WHAT YOU ARE ASKED TO DO: All of the data should be repeated exactly; pictures are not part of the copy.

DATA LINES:
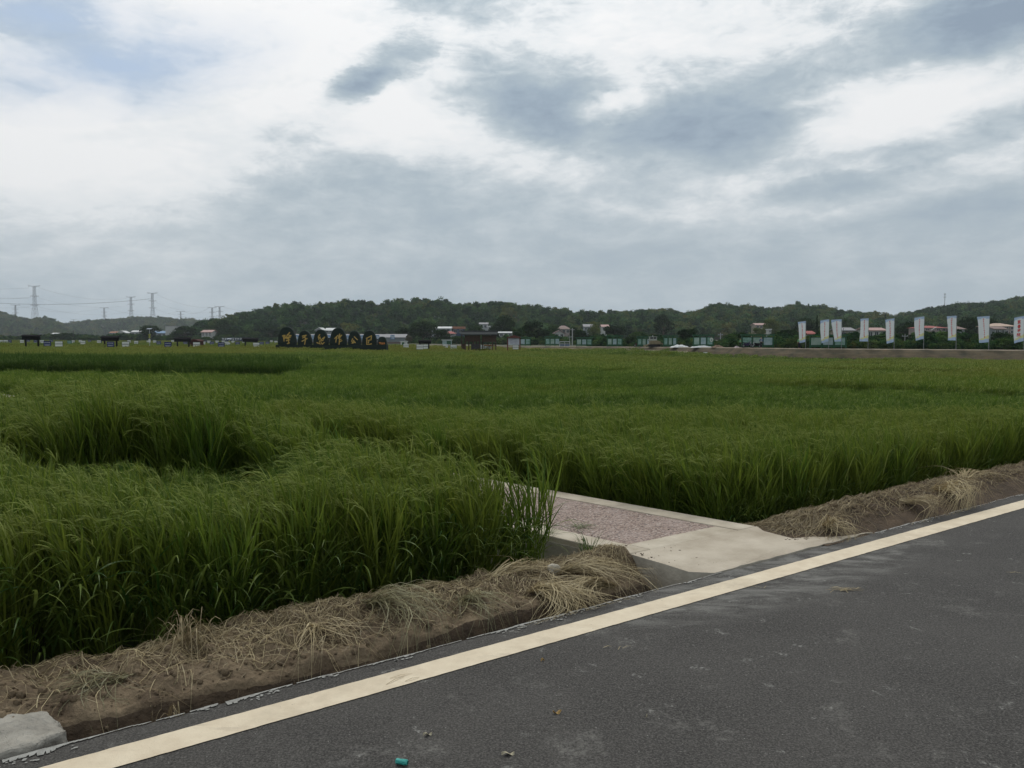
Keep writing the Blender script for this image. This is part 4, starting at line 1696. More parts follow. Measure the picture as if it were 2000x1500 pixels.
for a in [
    (120, 650, 62, 455, "dark", "broad dark tree mass on the field edge, between the two leftmost black boards"),
    (172, 657, 40, 450, "mid", "low green tree right of the thin dark pole on the field edge"),
    (60, 660, 40, 455, "mid", "low scrubby tree just behind the leftmost black board"),
    (18, 662, 40, 460, "mid", "low tree at the left end of the field edge"),
    (240, 659, 44, 450, "dark", "low dark tree in front of the white roofed village houses"),
    (293, 634, 46, 448, "dark", "round dark tree rising straight behind the insect lamp post"),
    (342, 650, 34, 446, "mid", "small tree at the foot of the plain grey block"),
    (364, 637, 50, 444, "dark", "dark bushy tree overlapping the right corner of the plain grey block"),
    (436, 623, 58, 500, "dark", "tall dark tree just left of the long hill, behind the white two storey house"),
    (398, 634, 46, 530, "dark", "dark tree behind the roof of the white two storey house"),
    (402, 658, 34, 436, "mid", "bushy green tree in front of the white two storey house"),
    (450, 640, 60, 452, "dark", "dark tree right of the white two storey house"),
    (492, 646, 50, 436, "mid", "pale green tree above the navy banner"),
    (530, 640, 54, 436, "dark", "dark tree left of the tallest hedge letter"),
    (826, 627, 66, 330, "dark", "large dark tree left of the white roofed houses, above the low black board"),
    (790, 640, 40, 345, "dark", "dark tree behind the right end of the long grey building"),
    (862, 644, 40, 318, "dark", "dark tree overlapping the red tiled roof"),
    (799, 654, 16, 300, "brown", "small brownish round tree beside the green and white kiosk"),
    (892, 656, 36, 285, "mid", "grey green tree left of the brown kiosk"),
    (928, 634, 40, 360, "mid", "green tree above the brown kiosk roof"),
    (965, 634, 30, 345, "dark", "dark tree over the hillside cottage"),
    (990, 618, 50, 335, "dark", "tall dark tree right of the hillside cottage"),
    (1012, 640, 34, 250, "mid", "bright green leaning tree right above the gabled notice board"),
    (1040, 626, 64, 262, "dark", "largest dark tree, spreading right of the gabled notice board"),
    (1078, 634, 30, 330, "mid", "slim grey green tree between the largest dark tree and the white village house"),
    (1131, 644, 38, 240, "dark", "round dark tree behind the pale pole and the green boards"),
    (1120, 636, 22, 300, "dark", "small dark tree right behind the white concrete pole"),
    (1160, 628, 26, 330, "light", "pale pointed tree on the slope between two hillside houses"),
    (1200, 634, 50, 330, "dark", "dark tree below the pinkish hillside house"),
    (1248, 646, 40, 262, "mid", "green tree left of the harvester"),
    (1276, 652, 26, 240, "brown", "brownish tree behind the harvester cab"),
    (1296, 613, 40, 400, "dark", "tall dark tree on the hillside above the harvester"),
    (1343, 642, 44, 190, "dark", "dense dark tree between two groups of green boards"),
    (1455, 648, 34, 150, "dark", "dark clipped tree at the left end of the board by the motorcycles"),
    (1505, 622, 34, 360, "light", "yellow green bamboo clump right of the pink roofed hillside house"),
    (1480, 640, 30, 340, "light", "yellow green thicket below the pink roofed hillside house"),
    (1540, 645, 62, 170, "dark", "dark tree left of the first flag"),
    (1570, 622, 54, 330, "dark", "dark tree mass behind the first two flags"),
    (1652, 622, 40, 420, "mid", "green tree on the slope behind the third flag"),
    (1612, 644, 40, 165, "mid", "rounded green tree behind the red roofed cottage"),
    (1672, 648, 34, 160, "dark", "small dark tree at the gable of the grey roofed house"),
    (1773, 630, 56, 240, "dark", "dark tree left of the three storey red roofed house"),
    (1715, 654, 44, 150, "dark", "dark shrubby tree in front of the pink roofed white house"),
    (1760, 652, 44, 150, "dark", "bushy tree at the foot of the fifth and sixth flags"),
    (1897, 617, 74, 262, "dark", "broad dark tree right of the grey hip roofed house"),
    (1935, 622, 34, 250, "dark", "dark tree behind the eighth flag"),
    (1905, 652, 50, 150, "mid", "green tree in front of the broad dark tree, left of the eighth flag"),
    (1955, 648, 46, 150, "dark", "dark tree under the tan roofed house"),
    (2012, 650, 56, 142, "dark", "dark tree at the edge of view behind the last flag"),
]:
    tree(*a)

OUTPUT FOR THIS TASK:
Keep writing the Blender script for this image. This is part 4, starting at line 1696. More parts follow. Measure the picture as if it were 2000x1500 pixels.
for a in [
    (120, 650, 62, 455, "dark", "broad dark tree mass on the field edge, between the two leftmost black boards"),
    (172, 657, 40, 450, "mid", "low green tree right of the thin dark pole on the field edge"),
    (60, 660, 40, 455, "mid", "low scrubby tree just behind the leftmost black board"),
    (18, 662, 40, 460, "mid", "low tree at the left end of the field edge"),
    (240, 659, 44, 450, "dark", "low dark tree in front of the white roofed village houses"),
    (293, 634, 46, 448, "dark", "round dark tree rising straight behind the insect lamp post"),
    (342, 650, 34, 446, "mid", "small tree at the foot of the plain grey block"),
    (364, 637, 50, 444, "dark", "dark bushy tree overlapping the right corner of the plain grey block"),
    (436, 623, 58, 500, "dark", "tall dark tree just left of the long hill, behind the white two storey house"),
    (398, 634, 46, 530, "dark", "dark tree behind the roof of the white two storey house"),
    (402, 658, 34, 436, "mid", "bushy green tree in front of the white two storey house"),
    (450, 640, 60, 452, "dark", "dark tree right of the white two storey house"),
    (492, 646, 50, 436, "mid", "pale green tree above the navy banner"),
    (530, 640, 54, 436, "dark", "dark tree left of the tallest hedge letter"),
    (826, 627, 66, 330, "dark", "large dark tree left of the white roofed houses, above the low black board"),
    (790, 640, 40, 345, "dark", "dark tree behind the right end of the long grey building"),
    (862, 644, 40, 318, "dark", "dark tree overlapping the red tiled roof"),
    (799, 654, 16, 300, "brown", "small brownish round tree beside the green and white kiosk"),
    (892, 656, 36, 285, "mid", "grey green tree left of the brown kiosk"),
    (928, 634, 40, 360, "mid", "green tree above the brown kiosk roof"),
    (965, 634, 30, 345, "dark", "dark tree over the hillside cottage"),
    (990, 618, 50, 335, "dark", "tall dark tree right of the hillside cottage"),
    (1012, 640, 34, 250, "mid", "bright green leaning tree right above the gabled notice board"),
    (1040, 626, 64, 262, "dark", "largest dark tree, spreading right of the gabled notice board"),
    (1078, 634, 30, 330, "mid", "slim grey green tree between the largest dark tree and the white village house"),
    (1131, 644, 38, 240, "dark", "round dark tree behind the pale pole and the green boards"),
    (1120, 636, 22, 300, "dark", "small dark tree right behind the white concrete pole"),
    (1160, 628, 26, 330, "light", "pale pointed tree on the slope between two hillside houses"),
    (1200, 634, 50, 330, "dark", "dark tree below the pinkish hillside house"),
    (1248, 646, 40, 262, "mid", "green tree left of the harvester"),
    (1276, 652, 26, 240, "brown", "brownish tree behind the harvester cab"),
    (1296, 613, 40, 400, "dark", "tall dark tree on the hillside above the harvester"),
    (1343, 642, 44, 190, "dark", "dense dark tree between two groups of green boards"),
    (1455, 648, 34, 150, "dark", "dark clipped tree at the left end of the board by the motorcycles"),
    (1505, 622, 34, 360, "light", "yellow green bamboo clump right of the pink roofed hillside house"),
    (1480, 640, 30, 340, "light", "yellow green thicket below the pink roofed hillside house"),
    (1540, 645, 62, 170, "dark", "dark tree left of the first flag"),
    (1570, 622, 54, 330, "dark", "dark tree mass behind the first two flags"),
    (1652, 622, 40, 420, "mid", "green tree on the slope behind the third flag"),
    (1612, 644, 40, 165, "mid", "rounded green tree behind the red roofed cottage"),
    (1672, 648, 34, 160, "dark", "small dark tree at the gable of the grey roofed house"),
    (1773, 630, 56, 240, "dark", "dark tree left of the three storey red roofed house"),
    (1715, 654, 44, 150, "dark", "dark shrubby tree in front of the pink roofed white house"),
    (1760, 652, 44, 150, "dark", "bushy tree at the foot of the fifth and sixth flags"),
    (1897, 617, 74, 262, "dark", "broad dark tree right of the grey hip roofed house"),
    (1935, 622, 34, 250, "dark", "dark tree behind the eighth flag"),
    (1905, 652, 50, 150, "mid", "green tree in front of the broad dark tree, left of the eighth flag"),
    (1955, 648, 46, 150, "dark", "dark tree under the tan roofed house"),
    (2012, 650, 56, 142, "dark", "dark tree at the edge of view behind the last flag"),
]:
    tree(*a)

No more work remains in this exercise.